Florida Approves Voucher Escape Route

Published June 1, 1999

With the Florida legislature’s passage of the nation’s first statewide school voucher plan, children in failing schools in the Sunshine State will have the means to escape: an education voucher worth roughly $4,000 a year for use at any accredited private school or another public school.

Republican Governor Jeb Bush, who made the plan a key part of the education reform package on which he campaigned last year, has promised to sign the legislation.

“A student in a failing school deserves a quality education as much as a student in a successful school,” Bush had declared during his State of the State speech on March 2, the opening day of the 1999 legislative session. “It’s time we give these students the educational opportunity they desperately need.” Within two months, the voucher plan he proposed to do just that was approved by state lawmakers.

“This is the first money-back guarantee for public schools,” said Clint Bolick, litigation director for the Washington, DC-based Institute for Justice, which advised Bush in drafting the school choice component of his education reform package. Calling the bill’s passage an historic breakthrough in public education reform, Bolick promised that the Institute would defend the program in court against the constitutional challenges that are certain to be filed by the teacher unions and the American Civil Liberties Union.
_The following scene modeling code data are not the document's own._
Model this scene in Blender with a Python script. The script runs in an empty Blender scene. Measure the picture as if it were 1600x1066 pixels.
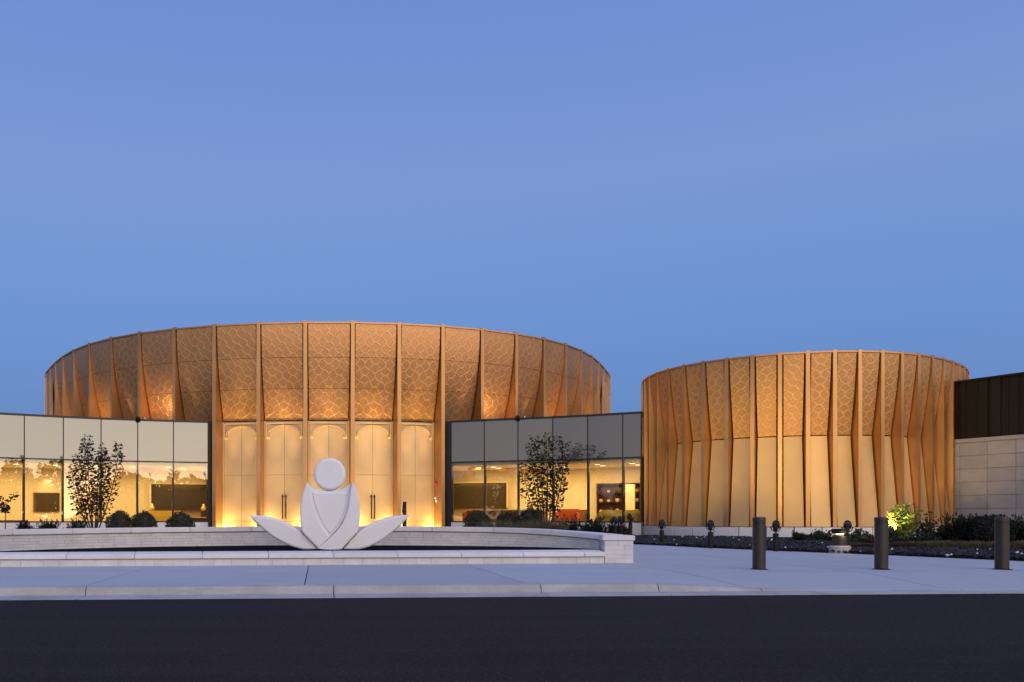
import bpy, bmesh, math, random
from math import sin, cos, pi, sqrt, radians
from mathutils import Vector, Matrix
from mathutils.geometry import tessellate_polygon

random.seed(7)
sc = bpy.context.scene
COL = sc.collection

# ------------------------------------------------------------------ camera
F_PX, CX, HY, EYE = 1409.0, 499.0, 808.0, 1.0        # focal length, principal point and horizon in photo pixels
cam_d = bpy.data.cameras.new('camera')
cam = bpy.data.objects.new('camera', cam_d); COL.objects.link(cam)
cam.location = (0, 0, EYE); cam.rotation_euler = (pi/2, 0, 0)
cam_d.sensor_width = 36.0
cam_d.lens = 36.0*F_PX/1600
cam_d.shift_x = (800-CX)/1600
cam_d.shift_y = (HY-533)/1600
cam_d.clip_start = .1; cam_d.clip_end = 3000
sc.camera = cam

# ------------------------------------------------------------------ sky, dusk glow, exposure
SUN_AZ = radians(158)                                 # the set sun: behind the camera, to the right
SUN_DIR = Vector((sin(SUN_AZ), cos(SUN_AZ), 0))
w = bpy.data.worlds.new('World'); sc.world = w; w.use_nodes = True
nt = w.node_tree; nt.nodes.clear()
def WN(t, **k):
    n = nt.nodes.new(t)
    for a, v in k.items(): setattr(n, a, v)
    return n
def wl(a, b): nt.links.new(a, b)
out = WN('ShaderNodeOutputWorld'); addsh = WN('ShaderNodeAddShader')
bg1 = WN('ShaderNodeBackground'); bg2 = WN('ShaderNodeBackground')
sky = WN('ShaderNodeTexSky', sky_type='NISHITA', sun_disc=False)
sky.sun_elevation = radians(0.5); sky.sun_rotation = SUN_AZ
sky.dust_density = .6; sky.ozone_density = 2.0
wl(sky.outputs[0], bg1.inputs[0]); bg1.inputs[1].default_value = .06
tc = WN('ShaderNodeTexCoord')
sep = WN('ShaderNodeSeparateXYZ'); wl(tc.outputs['Generated'], sep.inputs[0])
ramp = WN('ShaderNodeValToRGB'); wl(sep.outputs[2], ramp.inputs[0])
cr = ramp.color_ramp
cr.elements[0].position = 0.0; cr.elements[0].color = (.085, .185, .450, 1)
cr.elements[1].position = 1.0; cr.elements[1].color = (.235, .325, .800, 1)
for p, c in ((.10, (.090, .212, .520, 1)), (.20, (.122, .255, .590, 1)), (.34, (.176, .284, .610, 1)), (.50, (.140, .245, .600, 1))):
    e = cr.elements.new(p); e.color = c
dot = WN('ShaderNodeVectorMath', operation='DOT_PRODUCT'); wl(tc.outputs['Generated'], dot.inputs[0])
dot.inputs[1].default_value = SUN_DIR
def wm(op, a, b=None, clamp=False):
    n = WN('ShaderNodeMath', operation=op); n.use_clamp = clamp
    for i, v in enumerate((a, b)):
        if v is None: continue
        if isinstance(v, (int, float)): n.inputs[i].default_value = v
        else: wl(v, n.inputs[i])
    return n.outputs[0]
half = WN('ShaderNodeMath', operation='MULTIPLY_ADD'); wl(dot.outputs['Value'], half.inputs[0])
half.inputs[1].default_value = .5; half.inputs[2].default_value = .5
g_az = wm('POWER', wm('MAXIMUM', half.outputs[0], 0.0), 6.0)
g_el = wm('EXPONENT', wm('MULTIPLY', wm('MAXIMUM', sep.outputs[2], 0.0), -4.2))
g = wm('MULTIPLY', g_az, g_el, True)
g2 = wm('MULTIPLY', wm('POWER', wm('MAXIMUM', half.outputs[0], 0.0), 3.0), wm('EXPONENT', wm('MULTIPLY', wm('MAXIMUM', sep.outputs[2], 0.0), -3.0)), True)
dusk = WN('ShaderNodeMix', data_type='RGBA'); wl(g2, dusk.inputs[0])
wl(ramp.outputs[0], dusk.inputs[6]); dusk.inputs[7].default_value = (1.25, .98, .80, 1)
glow = WN('ShaderNodeMix', data_type='RGBA'); wl(g, glow.inputs[0])
wl(dusk.outputs[2], glow.inputs[6]); glow.inputs[7].default_value = (2.25, 1.88, 1.18, 1)
wl(glow.outputs[2], bg2.inputs[0]); bg2.inputs[1].default_value = 1.0
wl(bg1.outputs[0], addsh.inputs[0]); wl(bg2.outputs[0], addsh.inputs[1]); wl(addsh.outputs[0], out.inputs[0])

sun_d = bpy.data.lights.new('sun', 'SUN'); sun_d.energy = 2.0; sun_d.angle = radians(90); sun_d.color = (1, .91, .88)
sun = bpy.data.objects.new('sun', sun_d); COL.objects.link(sun)
sun.rotation_euler = (-Vector((SUN_DIR.x, SUN_DIR.y, .22))).to_track_quat('-Z', 'Y').to_euler()

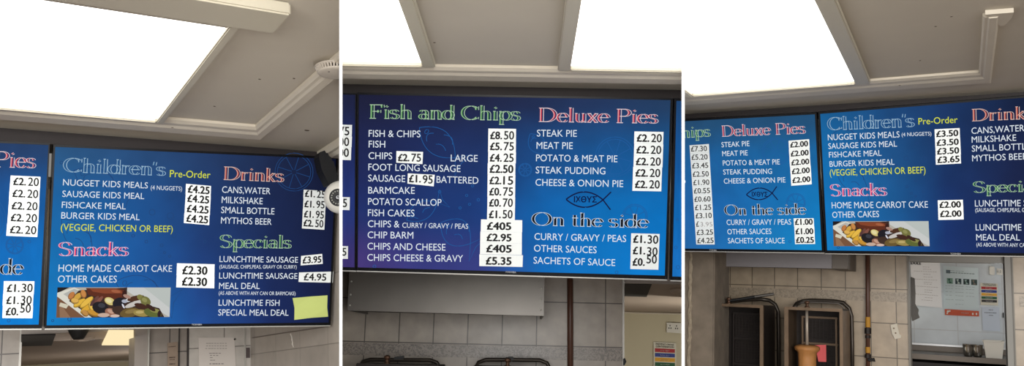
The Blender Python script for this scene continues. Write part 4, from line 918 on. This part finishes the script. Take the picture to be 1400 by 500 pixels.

“We’re not going to let anyone block the schoolhouse doors,” Bolick declared.

Although Bolick predicted that “competition will improve educational opportunities for all Florida’s schoolchildren,” most Democrat legislators viewed the measure as destructive of public schools. House minority leader Representative Les Miller went so far as to brand vouchers “a bigger threat than any kid walking into a school with a gun.”

Although only four of the state’s schools currently are rated as failing, this number could rise to as many as 170 as standards are raised, leaving as many as 156,000 students eligible for vouchers by the start of the 2000-2001 school year. As the Wall Street Journal‘s editors noted, Florida could represent almost an eight-fold expansion for the school choice movement: existing voucher programs in Cleveland, Maine, Milwaukee, and Vermont serve fewer than 20,000 students.

Schools would have to be rated as failing two years in a row before their students would be eligible for the vouchers, referred to as “opportunity scholarships” in the bill. Schools in danger of failing would be given additional state aid to make improvements, such as hiring tutors. But if a school doesn’t improve, even with the added funding, “it’s just morally right to provide parents other options,” said Bush. As it is, half of the state’s fourth-graders can’t read at a basic level.

“The real unfairness is for a parent to send a child to school only to find out he can’t read or write,” said State Representative Beryl Roberts, one of only six House Democrats who supported the 70-48 House vote to pass the bill on April 28. The following day, only one Democrat supported the 25-15 Senate vote for passage.

“This is vital for our long-term competitiveness as a state, vital for restoring our civil society,” said Bush, noting that only half of Florida’s high school students graduate from high school. “It pushes the resources and attention where it needs to be,” he added. “It will improve public schools.”

Although the voucher funds go to the parents, who then endorse them over to the school of their choice, critics charge the program violates Florida’s State Constitution, which provides that “No revenue of the state or any political subdivision or agency thereof shall ever be taken from the public treasury directly or indirectly in aid of any church, sect, or religious denomination or in aid of any sectarian institution.” A legal challenge is expected as soon as Governor Bush signs the bill.

Unlike the Milwaukee voucher program, the Florida plan does not include an “opt-out” provision that requires participating religious schools to excuse children from attending the religious components of the school’s education program upon parental request. Instead, the Florida measure states that participating schools cannot compel any scholarship student to “profess a specific ideological belief, to pray, or to worship.”

“Finally a visionary state has placed the interest of the school children above the interest of the school system,” rejoiced Patrick Heffernan, president of Floridians for School Choice, a statewide grassroots group that emerged as a major force in marshaling support for parental choice in education. Also supporting the effort were CEO America, the Milton and Rose D. Friedman Foundation, the American Education Reform Foundation, and the James Madison Institute.